In the interest of conserving thread space (happy Nick?), I’ve compounded the following three questions to a single thread. This should be confusing as hell.
Uno: Why do things such as carpets, cardboard and dogs ('specially dogs) stink when wet? Yes, I know there are more but I want to know WHY, dammit!
Duex: Why does a fresh ice cube from the tray stick to my fingers? Oh, and, uh, yes, my hands are clean.
Drei: The slowing of the Earth’s rotation is said to add one second to the day every 62,500 years. Now I don’t have my calculator nearby but can I assume that eventually the Earth will cease to rotate altogether. If so, will this not lead to the death of at least half of the planet? And, assuming Strom Thurmond is still around, is it possible for him to calculate which half?
1: Don’t know. Probably different reasons for different things.
2: There is always some moisture on your skin. A fresh ice cube is still cold enough on the edge to freeze that moisture and make you skin cling to it. (The same reason as the tongue/flagpole thing from A Christmas Story.)
Yes, though I suspect the sun’s aging process will do us in first.
1 - a) WAG - odorifous compounds are released & transported by evaporating water and
b) odor causing buggies can multiply more easily in wet conditions
2 - Your skin melts a thin layer of ice initially, then said water & your skin is cooled down enough for the water to re-freeze.
You’re assuming we haven’t managed to kill everything else off by then.

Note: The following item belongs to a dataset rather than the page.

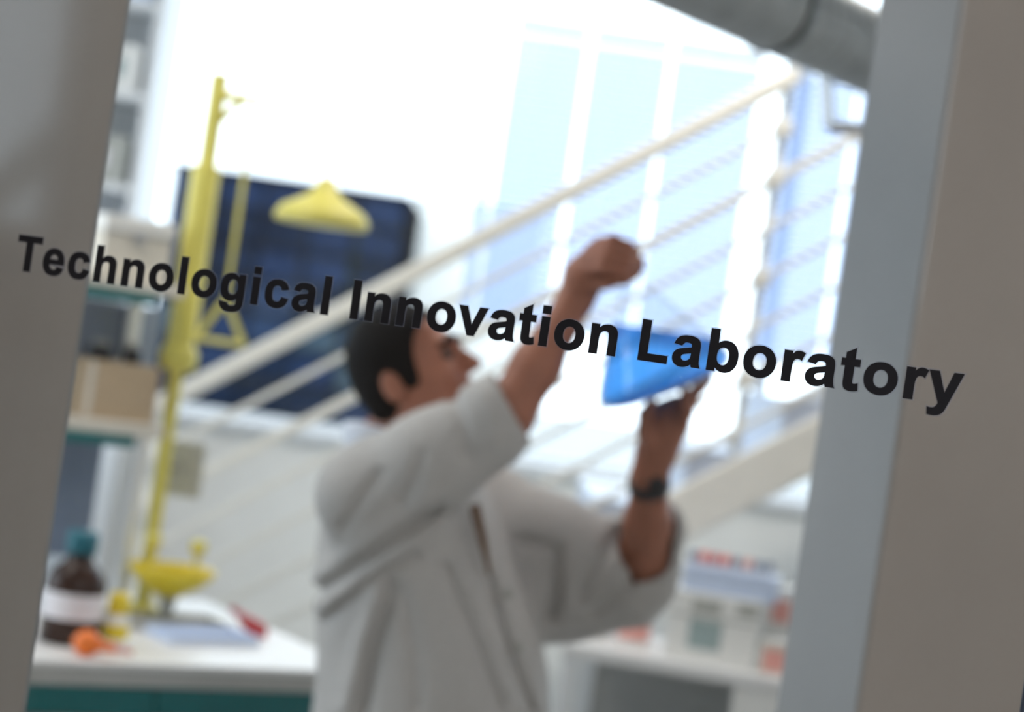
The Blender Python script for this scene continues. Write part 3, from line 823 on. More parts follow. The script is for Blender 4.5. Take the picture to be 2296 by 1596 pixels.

Two comments here: Lots of bodies in the solar system have stopped rotating with respect to their revolutions. The moon always faces the same side to us, as does Mercury to the sun, as does Io to Jupiter, etc. While this would certainly cause problems, the process is such that it probably won’t have an effect prior to other heretofore unforseen catastrophic events. Also, there may be a “jerk” at work on this deceleration, that is the process of deceleration may itself be decelerating (we ad a second in 62,500, the next second in 65,000 years, the next second in 70,000 years, etc.) implying a third or higher order process. Either way, don’t worry about it, you’ll be dead.
Jason R Remy
“And it could be safely said that at that moment, in the whole of India, no one, absolutely no one, was f^(king a goat.”
– John Irving A Son of the Circus (1994)
First ask yourself, “Why is the Earth’s rotation slowing?” It’s slowing because of tidal friction with the Moon. The end result of this slowing can be seen by looking 238,000 miles away. Because the Moon’s center of mass is not at its geographic center, gravitational interaction with the Earth has slowed its rotation to the point where a lunar day is equal to a siderial month (27.3 days). The Moon still rotates, and the “dark” side receives as much sunlight as the “light” side. But the “dark” side always faces away from Earth.
For the same reason, tidal friction would eventually slow the Earth’s rotation to the point where the same side always faces the Moon. At this point, day length on Earth would approach one siderial month. I say “would,” because the loss of rotational velocity from the Earth-Moon system will cause a gradual increase in Earth-Moon distance (due to conservation of angular momentum), thus before this occurs the Moon will escape the Earth’s orbit.
>tidal friction would eventually slow the
>Earth’s rotation to the point where the
>same side always faces the Moon.
Conservation of angular momentum says that the momentum of the system has to remain the same. So if the earth is slowing down draggin on the moon, the moon is gonna have to speed up too.
>1,970,999,915,599
I think the rated life expecance of the sun is well below this. I also believe that the moon is in a deteriorating orbit and is going to rejoin the earth in a few 100 million years. Anyone with data on that?
Dear God, I hope that rate of slowing hasn’t been constant over the Earth’s history. Because if it has, then that means precisely 5.4 billion years ago (around the time the Solar System started forming), the Earth was spinning infinitely fast!
Uno: Why do things such as carpets, cardboard and dogs ('specially dogs) stink when wet? Yes, I know there are more but I want to know WHY, dammit!
Because all three are fibrous and hold all sorts of dust in them until they get wet, then the dust gets brought out to the surface by the water and released for our olfactory pleasure.
IIRC (from Scientific American about 20 years ago): The angular momemtum that the earth is losing is being passed on to the moon. The moon is getting farther from the center of the earth (gaining potential energy) but slowing down (velocity). The whole thing will come into balance in about 50 billion years when a “day” and a “month” will coincide at about 45 24-hour days. At that point, the sun will be the sole cause of tides. The tides will start to pull the moon back towards the earth. The moon and earth will start to speed up, but a “day” will forever be longer than a “month” until the moon gets too close to earth. At that point, the moon will break up (due to gravity) and probably form a ring around the earth.
I’m going to Paris next month to see the eclipse, but I sure would like to see this event too.